Anathem - Neal Stephenson; "Delights in the language and etymology he has designed for his fictional world . . . and in the 7,000 years of detailed history he has given it."

The Finkler Question - "A mugging prompts a quest for self-discovery in this tale of anti-Semitism, friendship and wisdom; winner of this year's Man Booker prize."

The Imperfectionists - Tom Rachman; "Journalists, long taught to never make themselves the story, now have Tom Rachman do it for them. His alternately acute and poignant debut novel, about the dramatic follies at a Rome-based English-language newspaper, is divided into chapters dedicated to different characters, each as distinct as a newspaper section."

Major Pettigrew's Last Stand - Helen Simonson; "Set in an English village, Simonson's first novel wraps Old World sensibility around a story of multicultural conflict and romance. A retired major - the starchy widower Ernest Pettigrew - is mourning the recent death of his brother and frustrated by his materialistic son. Gradually he's drawn to Mrs. Ali, a shopkeeper of Pakistani descent who shares his love of Kipling but is regarded by village society as a permanent foreigner."

Rich Boy - Sharon Pomerantz; "The ambitious son of working-class Jewish immigrants gains entree into a world of pedigreed wealth and privilege through charm and smarts alone - but will he always be defined by where he came from? A gripping narrative that doubles as a sweeping rumination on the American class system."

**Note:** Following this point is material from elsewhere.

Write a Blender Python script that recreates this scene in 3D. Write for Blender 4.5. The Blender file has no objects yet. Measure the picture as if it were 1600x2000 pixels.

Stephen King's Top Five Books of 2010

1. Infinite Jest - David Foster Wallace; "To my mind, there have been two great American novels in the past 50 years. Catch-22 is one; this is the other. For pop culture vultures like me, the central plot is fascinating: The late James O. Incandenza has created an 'entertainment' - Infinite Jest - so irresistible you can't stop watching it. Three dozen terrific characters spin out from this, my favorite being Joelle Van Dyne, a.k.a. the P.G.O.A.T.: Prettiest Girl of All Time. But it all comes back to that lethal film - because for guys like me, irresistible entertainment, lethal or not, is the holy grail."

2. Freedom - Jonathan Franzen; "If you haven't met Walter and Patty Berglund of St. Paul, it's time. Franzen chronicles their ups and down (mostly downs) with a cold mind and a warm heart. Two wedding rings go into the toilet over the course of this novel, but there's a measure of redemption for both of those who do the casting away. I finished uplifted and energized by Franzen's storytelling ability."

3. I'd Know You Anywhere - Laura Lippman; "The best suspense novel of the year. Eliza Benedict has got a nice house and a nice family, and has managed to put the trauma of her life behind her. At least until the serial killer who kidnapped and raped her - but let her live - when she was 15 gets in touch from death row and says he wants to see her."

4. Savages - Don Winslow; "Chon and Ben, the antiheroes at the center of this novel that's every bit as savage as its title, aspire to be kinder, gentler drug dealers, but when the smoke clears, one is tempted to quote Sarah Palin: 'How's that hopey-changey stuff workin' out for ya?' This is Butch Cassidy and the Sundance Kid on autoload. Winslow's stripped-down prose is a revelation."

5. Last Night in Twisted River - John Irving; "It starts with the accidental killing of a Native American woman (the youngster who brains her with a skillet mistakes her for a bear). Father and son take off, pursued by the relentless Constable Carl for nearly 50 years. There's a lot of Canada here, a lot of cookin', and a lot of gorgeous (and cynical) Americana. Irving's best since Garp.

Nonfiction

Encyclopedia of the Exquisite: An Anecdotal History of Elegant Delights - Jessica Kerwin Jenkins; "This gilded, graceful book is nothing less than a miniature encyclopedia of style, exploring everything from the origins of badminton to the art of origami."

How to Understand Israel in 60 Days or Less - Sarah Glidden; "Vivid dialogue and deceptively simple line drawings that are shaded with delicate watercolors, resulting in a graphic memoir of subtlety and understated wit."

The Imperial Cruise: A Secret History of Empire and War - James Bradley, "whose Flags of Our Fathers recounted how his father helped plant the American flag on Iwo Jima, here contends that William Taft's covert 1905 diplomatic mission to Japan helped set the stage for World War II in the Pacific, the Chinese Communist Revolution and the Korean War. With each port of call, Bradley assesses the effects of American race-based foreign policy calculations in Asia; the brutal counterinsurgency in the Philippines, the forced annexation of Hawaii, the betrayal of promises to protect Korea from Japanese expansionism."

Packing for Mars: The Curious Science of Life in the Void - Mary Roach; "Much more interested in the small steps for man than in the giant leaps for mankind, chronicling all of the niches and pecularities of exploring the outer reaches . . . simultaneously informative and get-strange-looks-on-the-subway hilarious."

Yours Ever: People and Their Letters - Thomas Mallon; "Intended as 'a kind of companion volume to A Book of One's Own,' Mallon's 1984 study of people and their diaries, this exploration of the art of letter-writing embraces old friends - Flaubert, Freud, the Mitfords - and plenty of unknowns."